The inspector will review documents and records related to the property’s construction and maintenance. Included may be documents related to lease agreements, blueprints, Certificates of Occupancy, and code violations. The inspector may also interview people who are most acquainted with the building to find out its history. 

After the inspection has been completed, the inspector will provide the client with a report. This report will give detailed information on the findings of the inspection and help the client get a true picture of the property’s condition. 

Who Hires Commercial Inspectors?

The main clients who hire commercial inspectors are businesspeople and investors. They are either wanting to purchase or invest in the property being inspected. Their main concern is whether or not the property can maintain a solid stream of revenue. 

Remember, though, that it is not up to the inspector to determine the worth of the commercial property. Just as in a residential inspection, this is the job of an appraiser. The commercial inspector is just reporting on the condition of the property to help the client see its potential for income. 

What Is the Pricing for Commercial Inspections?

There are three typical pricing methods for commercial inspections:

  • Price per square foot – average range from $0.08 to $.30 per square foot
  • Flat fee – common when an inspector has similar projects or consistent type of projects
  • Percentage of sales price – common in very large projects; inspector receives percentage of property sale (perhaps 1% or 2%)

Commercial inspections require more planning, as the scope of work is greater and more complex. Usually, before an inspection is scheduled, proposals are submitted to the client with the scope of work and pricing.

Can Home Inspectors Conduct Commercial Inspections?
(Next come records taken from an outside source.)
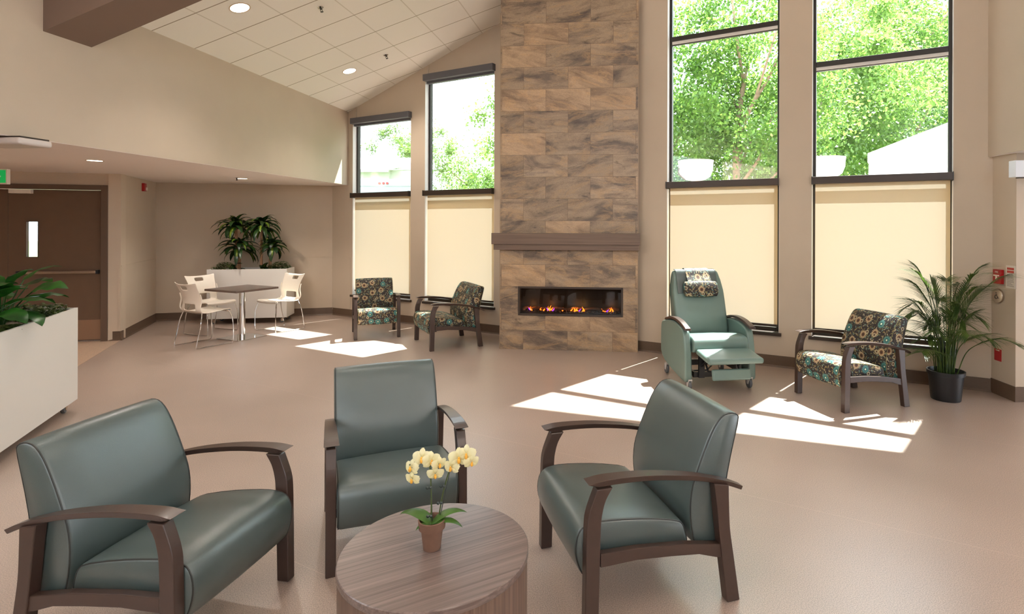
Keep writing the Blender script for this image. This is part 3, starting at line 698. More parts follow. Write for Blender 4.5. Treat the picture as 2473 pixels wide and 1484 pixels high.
for k, (y, tw) in enumerate([(-1, 1), (-.96, .4), (-.9, 0), (-.5, -.3), (0, -.4), (.5, -.3), (.9, 0), (.96, .4), (1, 1)]):
    rg = []
    for (x, z) in bp:
        half = .285 if z < .62 else .285-.0*(z-.62)+(.0); half = .30-.04*min(1, max(0, (z-.95)/.25))
        cx_, cz_ = -.58-(z-.7)*.25, z; rg.append(bm.verts.new((x+(cx_-x)*.18*tw, y*half, z-(.012*max(0, tw) if z > 1.1 else 0))))
    rings.append(rg)
for A, B in zip(rings, rings[1:]):
    for i in range(n): bm.faces.new((A[i], A[(i+1) % n], B[(i+1) % n], B[i]))
bm.faces.new(rings[0][::-1]); bm.faces.new(rings[-1]); part('backrest', bm, M_mint, rc, smooth=True, uv=True)
bm = BM(); sp_ = chaikin([(-.46, .50), (-.2, .545), (-.03, .548), (.035, .53), (.06, .48), (.055, .42), (.02, .38), (-.46, .36)], 2)
prism(bm, sp_, -.300, .300, 'y'); part('seat', bm, M_mint, rc, smooth=True, bevel=.022, seg=4)
bm = BM(); M = Matrix.Translation((.24, 0, .395)) @ Matrix.Rotation(R(6), 4, 'Y')
box(bm, -.17, .17, -.285, .285, -.028, .028, M); part('footrest', bm, M_mint, rc, smooth=True, bevel=.022, seg=4)
bm = BM(); M = Matrix.Translation((.285, 0, .225)) @ Matrix.Rotation(R(78), 4, 'Y')
box(bm, -.055, .055, -.2, .2, -.02, .02, M); part('foot_flap', bm, M_mint, rc, smooth=True, bevel=.016, seg=4)
bm = BM()
for s in (-1, 1):
    tube(bm, [(-.05, s*.2, .2), (.1, s*.2, .3), (.2, s*.2, .365)], .011, 8); tube(bm, [(.0, s*.17, .33), (.12, s*.17, .22), (.27, s*.17, .25)], .011, 8)
    box(bm, -.5, .02, s*.27-.012, s*.27+.012, .14, .19); box(bm, .0, .03, s*.2-.03, s*.2+.03, .13, .36)
box(bm, -.5, -.46, -.28, .28, .14, .2); box(bm, -.03, .0, -.28, .28, .13, .18)
part('mechanism', bm, M_black, rc)
bm = BM(); tube(bm, [(-.66, .2, .075), (-.56, .1, .05), (-.56, -.2, .05)], .009, 8); part('brake_bar', bm, M_black, rc)
def caster(bm1, bm2, x, y, r=.055, fwd=.035):
    M = Matrix.Translation((x, y, r)) @ Matrix.Rotation(R(90), 4, 'X')
    lathe(bm1, [(r*.6, -.014), (r*.93, -.014), (r, -.008), (r, .008), (r*.93, .014), (r*.6, .014)], 18, M)
    for s in (-1, 1): prism(bm2, [(x-.012, r-.012), (x+.014, r-.012), (x+fwd+.01, r*1.9), (x+fwd-.03, r*2.15), (x-.02, r*2.1)], y+s*.017-.003, y+s*.017+.003, 'y')
    box(bm2, x-.015, x+fwd+.012, y-.02, y+.02, r*1.95, r*2.2)
for x, y in ((.0, .33), (.0, -.33), (-.69, .33), (-.69, -.33)):
    b1, b2 = BM(), BM(); caster(b1, b2, x, y); c = part('caster', b2, mat('caster_grey', (196, 192, 188), .35), rc); part('wheel', b1, M_caster, c, smooth=True)
bm = BM(); M = Matrix.Translation((-.495, 0, .985)) @ Matrix.Rotation(R(-17), 4, 'Y')
lathe(bm, [(.0, -.195), (.05, -.195), (.066, -.18), (.07, -.1), (.072, 0), (.07, .1), (.066, .18), (.05, .195), (0, .195)], 20, M @ Matrix.Rotation(R(90), 4, 'X') @ Matrix.Diagonal((.5, 1.28, 1, 1)), cap=False)
hp = part('head_pillow', bm, M_floral, rc, smooth=True, uv=True)
bm = BM(); strap = bez([(-.52, 1.05), (-.575, 1.115), (-.625, 1.185), (-.70, 1.20), (-.748, 1.14), (-.735, 1.05)], 4)
loftbox(bm, [[(p.x, -.14, p.y), (p.x, .14, p.y), (p.x+.004, .14, p.y+.004), (p.x+.004, -.14, p.y+.004)] for p in strap]); part('strap', bm, M_floral, hp, uv=True)
bm = BM(); sl = bez([(-.545, .93), (-.572, 1.03), (-.60, 1.105), (-.635, 1.178), (-.70, 1.19)], 4)
loftbox(bm, [[(p.x+.014, -.255, p.y), (p.x+.014, .22, p.y), (p.x+.018, .22, p.y+.006), (p.x+.018, -.255, p.y+.006)] for p in sl]); part('sleeve', bm, M_vinyl, hp, uv=True)

# ================================================================== WHITE CAFE CHAIRS AND TABLE
def make_cafe_chair():
    t = thing('cafe_chair', '', 'chair', group='white cafe chairs around the square table')
    # shell: u across, v from seat front to back top; x forward
    prof = bez([(.205, .415), (.215, .44), (.19, .458), (.1, .452), (-.05, .437), (-.14, .440), (-.185, .47), (-.20, .53), (-.205, .60), (-.225, .68), (-.262, .765), (-.29, .82)], 3)
    n = len(prof); nu = 14; bm = BM(); grid = []
    for i, p in enumerate(prof):
        v = i/(n-1); hw = .225 if v < .45 else .225-.03*math.sin((v-.45)/.55*math.pi)+.012*(v-.45); row = []
        for j in range(nu+1):
            u = -1+2*j/nu; x, z = p.x, p.y
            if v > .5: x += .045*u*u*min(1, (v-.5)/.15)            # back wraps round the sitter
            else: z += -.006+.010*u*u
            if v > .93: z += .022*abs(u)**2.5*(v-.93)/.07-.008*(v-.93)/.07
            row.append(bm.verts.new((x, u*hw, z)))
        grid.append(row)
    for i in range(n-1):
        for j in range(nu):
            v = (i+.5)/(n-1)
            if .555 < v < .66 and 3 <= j < 11: continue            # lumbar opening
            if .885 < v < .925 and 5 <= j < 9: continue           # grip slot
            bm.faces.new((grid[i][j], grid[i][j+1], grid[i+1][j+1], grid[i+1][j]))
    bmesh.ops.delete(bm, geom=[v for v in bm.verts if not v.link_faces], context='VERTS')
    me = bpy.data.meshes.new('shell'); bmesh.ops.recalc_face_normals(bm, faces=bm.faces); bm.to_mesh(me); bm.free()
    for p in me.polygons: p.use_smooth = True
    o = link('shell', me, M_plast, t); sm = o.modifiers.new('thick', 'SOLIDIFY'); sm.thickness = .009; ss = o.modifiers.new('round', 'SUBSURF'); ss.levels = ss.render_levels = 1
    for s in (-1, 1):
        bm = BM(); y = s*.20; yf = s*.235
        tube(bm, bez([(-.155, y, .445), (-.19, yf, .30), (-.245, yf, .03)], 5)+[Vector((-.245, yf, .012)), Vector((-.225, yf, .007))]+[Vector((.2, yf, .007)), Vector((.222, yf, .012)), Vector((.228, yf, .035))]+bez([(.232, yf, .1), (.222, yf, .3), (.19, y, .435), (.16, y*.95, .436)], 5), .0062, 8)
        part('sled_leg', bm, M_chrome, t, smooth=True)
        bm = BM(); tube(bm, bez([(-.16, s*.205, .445), (-.188, s*.218, .5), (-.172, s*.222, .6), (-.19, s*.222, .68)], 4), .0075, 8); part('back_rod', bm, M_plast, t, smooth=True)
    for x_, z_ in ((-.15, .428), (.15, .434)):
        bm = BM(); tube(bm, [(x_, -.2, z_), (x_, .2, z_)], .006, 8); part('cross_bar', bm, M_chrome, t)
    return t
cc = make_cafe_chair()
def place(c, loc, rz, label): c.scale = (1.08,)*3; c.location = loc; c.rotation_euler = (0, 0, rz); c['label'] = label
place(cc, (-5.085, 7.93, 0), R(63), 'white cafe chair left of the square table, its back toward the viewer')
dup(cc, (-5.54, 8.80, 0), R(-20), 'white cafe chair tucked between the square table and the white planter')
dup(cc, (-4.59, 9.03, 0), R(-118), 'white cafe chair right of the square table, its seat facing it')
ct = thing('cafe_table', 'small square dark-topped cafe table on a chrome column', 'table', (-4.83, 8.40, 0), R(-24))
bm = BM(); box(bm, -.345, .345, -.345, .345, .715, .745); part('tabletop', bm, M_cafetop, ct, bevel=.004)
bm = BM(); lathe(bm, [(.042, .012), (.042, .70), (.11, .703), (.11, .714)], 28); part('column', bm, M_chrome, ct, smooth=True)
bm = BM(); box(bm, -.235, .235, -.235, .235, 0, .012); part('base_plate', bm, M_chrome, ct, bevel=.003)

# ================================================================== ROUND COFFEE TABLE + ORCHID
TC = Vector((-.497, 2.165)); TR = .357; TZ = .45
tb = thing('coffee_table', 'round drum coffee table with walnut woodgrain top, in the foreground', 'table', (TC.x, TC.y, 0))
bm = BM(); lathe(bm, [(TR-.004, 0), (TR-.004, TZ-.028)], 96); part('drum', bm, M_tableside, tb, smooth=True)
bm = BM(); lathe(bm, [(TR-.001, TZ-.028), (TR, TZ-.026), (TR, TZ-.003), (TR-.003, TZ)], 96); part('tabletop', bm, M_tabletop, tb, smooth=True)

# ================================================================== PLANTS
def leaf(bm, base, az, el0, L_, w, droop, n=7, fold=.25, uvl=None, tip=1.0, roll=0.0, shape='strap', wav=0.0):
    p = Vector(base); d = Vector((math.cos(az)*math.cos(el0), math.sin(az)*math.cos(el0), math.sin(el0))); side = Vector((-math.sin(az), math.cos(az), 0))
    if roll: side = Matrix.Rotation(roll, 3, d) @ side
    prev = None; el = el0
    for i in range(n+1):
        t = i/n
        if shape == 'strap': ww = w*min(1, (t*5)**.6+.25)*(1-t**3)**.8
        elif shape == 'oval': ww = w*math.sin(math.pi*min(1, .06+.94*t)**.75)**.8
        else: ww = w*(1-t)**.7*min(1, .4+t*4)
        up = side.cross(d); m = p-up*ww*fold
        row = [bm.verts.new(p-side*ww+up*wav*math.sin(t*14)*ww), bm.verts.new(m), bm.verts.new(p+side*ww-up*wav*math.sin(t*12)*ww)]
        if prev:
            for k in (0, 1):
                f = bm.faces.new((prev[k], prev[k+1], row[k+1], row[k]))
                if uvl is not None:
                    us = (k*.5, k*.5+.5, k*.5+.5, k*.5); vs = (t-1/n, t-1/n, t, t)
                    for lp, u, v in zip(f.loops, us, vs): lp[uvl].uv = (u, v)
        prev = row; el -= droop/n*(1+.6*t); hd = Vector((math.cos(az), math.sin(az), 0))
        d = Vector((hd.x*math.cos(el), hd.y*math.cos(el), math.sin(el))); p = p+d*(L_/n)
def newleafbm(): bm = BM(); return bm, bm.loops.layers.uv.new('uv')

# ---- tall white planter boxes on casters
def planter_box(name, label, cat, M, ln, dp, group):
    t = thing(name, label, cat, group=group); t.matrix_world = M
    bm = BM(); w = .02
    box(bm, 0, ln, 0, w, .095, .93); box(bm, 0, ln, dp-w, dp, .095, .93); box(bm, 0, w, w, dp-w, .095, .93); box(bm, ln-w, ln, w, dp-w, .095, .93); box(bm, w, ln-w, w, dp-w, .095, .12)
    part('box', bm, M_white, t)
    bm = BM(); box(bm, w, ln-w, w, dp-w, .84, .875); part('soil', bm, M_soil, t)
    for x in (.09, ln-.09):
        for y in (.07, dp-.07):
            b1, b2 = BM(), BM(); caster(b1, b2, 0, 0, .037, .02); c = part('caster', b2, M_steel, t, loc=(x, y, 0)); part('wheel', b1, M_caster, c, smooth=True)
    return t
PG = 'white rolling planter boxes'
BPM = Matrix.Translation((-6.02, 9.43, 0)) @ Matrix.Rotation(R(11), 4, 'Z')
planter_box('planter_box', 'white rolling planter box against the far wall, holding tall dracaenas', 'planter', BPM, 1.25, .46, PG)
NPM = Matrix.Translation((-4.46, 5.14, 0)) @ Matrix.Rotation(R(-67.1+180), 4, 'Z') @ Matrix.Translation((-1.46, 0, 0))
NPM = Matrix.Translation((-3.89, 3.795, 0)) @ Matrix.Rotation(R(112.9), 4, 'Z')   # local x runs away from the viewer, y to the left
planter_box('planter_box', 'large white rolling planter box cut by the left edge, full of leafy plants', 'planter', NPM, 1.46, .46, PG)
def pebble_mesh(M, ln, dp, n, seed, name_parent, r0=.014, r1=.028):
    rd = random.Random(seed); bm = BM()
    for k in range(n):
        s = rd.uniform(r0, r1); c = Vector((rd.uniform(.04, ln-.04), rd.uniform(.04, dp-.04), .875+s*.35))
        bmesh.ops.create_icosphere(bm, subdivisions=2, radius=1, matrix=Matrix.Translation(c) @ Matrix.Rotation(rd.random()*6, 4, 'Z') @ Matrix.Diagonal((s, s*.75, s*.5, 1)))
    return bm
M_peb = mat('grey_pebbles', (150, 138, 126), .6, noise_amt=.25, noise_scale=18)
o = part('pebbles', pebble_mesh(NPM, 1.46, .46, 420, 4, None), M_peb, mtx=NPM, smooth=True); tag(o, 'smooth grey pebbles covering the soil of the near white planter', 'pebbles', kind='stuff')
o = part('pebbles', pebble_mesh(BPM, 1.25, .46, 200, 5, None), M_peb, mtx=BPM, smooth=True); tag(o, 'pebbles on the soil of the far white planter', 'pebbles', kind='stuff')

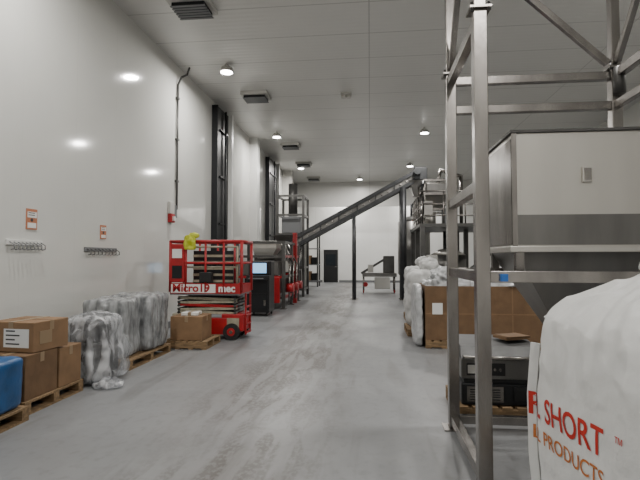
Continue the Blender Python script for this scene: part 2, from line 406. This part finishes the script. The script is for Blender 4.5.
for x in (x0,x1-.01): b.box(x,x+.012,y0+.01,y1,.91,1.08,red)
for y in (y0,y1):
    b.pipe([(x0,y,.93),(x0,y,1.93),(x1,y,1.93),(x1,y,.93)],.03,red); b.cyl((x0,y,1.5),(x1,y,1.5),.022,red)
    for x in (x0+.32,x0+.72,x1-.36): b.cyl((x,y,.93),(x,y,1.93),.022,red)
for x in (x0,x1): b.cyl((x,y0,1.93),(x,y1,1.93),.03,red); b.cyl((x,y0,1.5),(x,y1,1.5),.022,red)
b.pipe([(x0+.25,y0+.06,.95),(x0+.25,y0+.06,1.82),(x1-.1,y0+.06,1.82),(x1-.1,y0+.06,.95)],.02,beige)
b.cyl((x0+.25,y0+.06,1.42),(x1-.1,y0+.06,1.42),.018,beige)
b.box(x0+.3,x1-.3,y0+.45,y0+.48,1.0,1.75,dark)
for k in range(5): b.box(x0+.3,x1-.3,y0+.43,y0+.45,1.1+k*.13,1.15+k*.13,beige)
b.box(x0+.0,x0+.3,y0-.03,y0+.12,1.12,1.88,red,.02); b.box(x0+.05,x0+.25,y0-.045,y0-.03,1.6,1.78,label)
b.box(x0+.05,x0+.25,y0-.04,y0-.03,1.2,1.45,dark)
b.box(x0+.6,x0+.85,y0-.03,y0+.1,1.12,1.32,black,.01)
sl=b.done()
R=Matrix.Translation((x0+.05,y0-.02,.94))@Matrix.Rotation(math.pi/2,4,'X')
text('Micro19',.21,R,red,sl,'decal_name',bold=.006,squash=1.08)
R=Matrix.Translation((x1-.46,y0-.018,.94))@Matrix.Rotation(math.pi/2,4,'X')
text('mec',.20,R,label,sl,'decal_maker',bold=.008)
b=B('safety_vest'); b.lump(-3.66,-3.40,8.88,8.97,1.76,2.06,hivis,3,.05,8,14); b.lump(-3.56,-3.36,8.9,9.0,1.98,2.12,hivis,2.5,.03,8,8); b.done()

# ---------------------------------------------------------------- control cabinet with monitor
b=B('computer_cabinet'); x0,x1,y0,y1=-3.4,-2.75,12.7,13.4
b.box(x0,x1,y0,y1,.1,1.12,black,.015); b.box(x0+.04,x1-.04,y0-.012,y0,.16,.62,dark); b.box(x0+.04,x1-.04,y0-.012,y0,.66,1.06,dark)
b.box(x0+.5,x0+.56,y0-.03,y0-.01,.3,.45,steel)
b.box(x0,x1,y0+.25,y1,1.12,1.52,black,.015); b.box(x0+.06,x0+.56,y0+.18,y0+.24,1.14,1.5,black,.008); b.box(x0+.09,x0+.53,y0+.172,y0+.18,1.18,1.46,screen)
b.box(x0+.05,x1-.05,y0-.18,y0+.02,1.0,1.03,dark); b.box(x0+.1,x1-.15,y0-.15,y0-.03,1.03,1.05,grey)
for x in (x0+.07,x1-.07):
    for y in (y0+.07,y1-.07): b.cyl((x-.02,y,.05),(x+.02,y,.05),.05,rubber)
b.done()

# ---------------------------------------------------------------- left process line
b=B('sorting_machine')
x0,x1,y0,y1=-4.2,-2.7,14.6,17.5
for x in (x0,x1):
    for y in (y0,(y0+y1)/2,y1):
        b.box(x-.05,x+.05,y-.05,y+.05,0,2.1,steel_d)
        b.box(x-.1,x+.1,y-.1,y+.1,0,.02,steel)
for z in (.35,1.0,1.65,2.1):
    for x in (x0,x1): b.beam((x,y0,z),(x,y1,z),.06,.08,red if z in (.35,1.65) else steel_d)
    for y in (y0,y1): b.beam((x0,y,z),(x1,y,z),.06,.08,red if z in (1.0,) else steel_d)
b.box(x0+.2,x1-.15,y0+.15,y1-.5,.45,.95,dark,.02)
b.box(x0+.15,x1-.2,y0+.1,y0+1.2,1.05,1.5,sheet_d,.02); b.box(x0+.2,x1-.3,y0+1.4,y1-.3,1.1,1.9,steel_d,.02)
b.frustum((-3.6,-3.15,14.8,15.3),(-3.75,-2.95,14.7,15.5),1.6,1.9,panelst); b.box(-3.75,-2.95,14.7,15.5,1.9,2.15,panelst,.01)
for k in range(3): b.cyl((x1+.05,14.9+k*.9,.65),(x1+.28,14.9+k*.9,.65),.14,red,n=18); 
for k in range(3): b.box(x1-.02,x1+.03,14.8+k*.85,15.35+k*.85,1.15,1.5,black if k%2 else offw,.01)
for k in range(3): b.pipe([(x1+.1,15+k*.7,.2),(x1+.12,15+k*.7,1.4),(x1-.2,15.1+k*.7,2.1)],.03,steel)
b.box(-3.15,-2.8,14.42,14.56,.2,1.0,red,.01); b.box(-2.75,-2.6,16.6,16.75,.0,2.5,red,.01)
b.done()
b=B('process_tower')
x0,x1,y0,y1=-3.85,-2.75,19.3,20.7
for x in (x0,x1):
    for y in (y0,y1): b.box(x-.05,x+.05,y-.05,y+.05,0,4.2,steel_d)
for z in (.3,1.2,2.6,3.4,4.2):
    for x in (x0,x1): b.beam((x,y0,z),(x,y1,z),.06,.08,steel_d)
    for y in (y0,y1): b.beam((x0,y,z),(x1,y,z),.06,.08,steel_d)
b.box(x0+.15,x1-.15,y0+.2,y1-.2,2.65,3.35,grey,.03); b.box(x0+.1,x1-.1,y0+.1,y1-.1,.35,1.1,sheet_d,.03)
b.frustum((-3.5,-3.1,19.8,20.3),(-3.75,-2.85,19.5,20.6),1.3,2.0,steel)
b.cyl((-3.3,20,3.4),(-3.3,20,4.8),.2,steel_d); b.done()
b=B('electrical_enclosure'); b.box(-4.3,-3.1,23.0,23.8,0,2.4,offw,.02); b.box(-4.2,-3.75,22.98,23,.2,2.2,grey); b.box(-3.65,-3.2,22.98,23,.2,2.2,grey); b.done()
b=B('storage_rack')
for x in (-3.9,-2.9):
    for y in (26,27): b.box(x-.04,x+.04,y-.04,y+.04,0,3.0,steel_d)
for z in (.3,1.2,2.1,3.0): b.box(-3.95,-2.85,25.95,27.05,z,z+.05,grey)
for z in (.35,1.25): 
    b.box(-3.8,-3.3,26.1,26.8,z,z+.5,card,.01); b.box(-3.25,-2.95,26.1,26.8,z,z+.4,dark,.01)
b.done()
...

A home inspector can technically conduct commercial inspections. But it’s very important to first obtain additional skills and training on how to conduct commercial inspections. This will ensure the inspection goes smoothly and that the client is happy with the level of professionalism. Even though commercial inspections have similarities to home inspections, commercial inspections are bigger and have more sophisticated systems. 

InterNACHI has some great resources to begin learning about commercial inspections. They have a free course for their members on best practices in this field. 

Some other helpful advice is to take continuing education courses annually and be supervised by an experienced commercial inspector when you first begin to inspect commercial buildings.

Should You Do Commercial Inspections?

Commercial inspections may be what you are looking for if you want to have more diversity in your inspections. The clients who hire commercial inspections to be done are usually willing to pay higher prices for services, so it can be a lucrative career. 

If you are willing to put forth the effort to expand your education and handle bigger projects, commercial inspections might just be for you!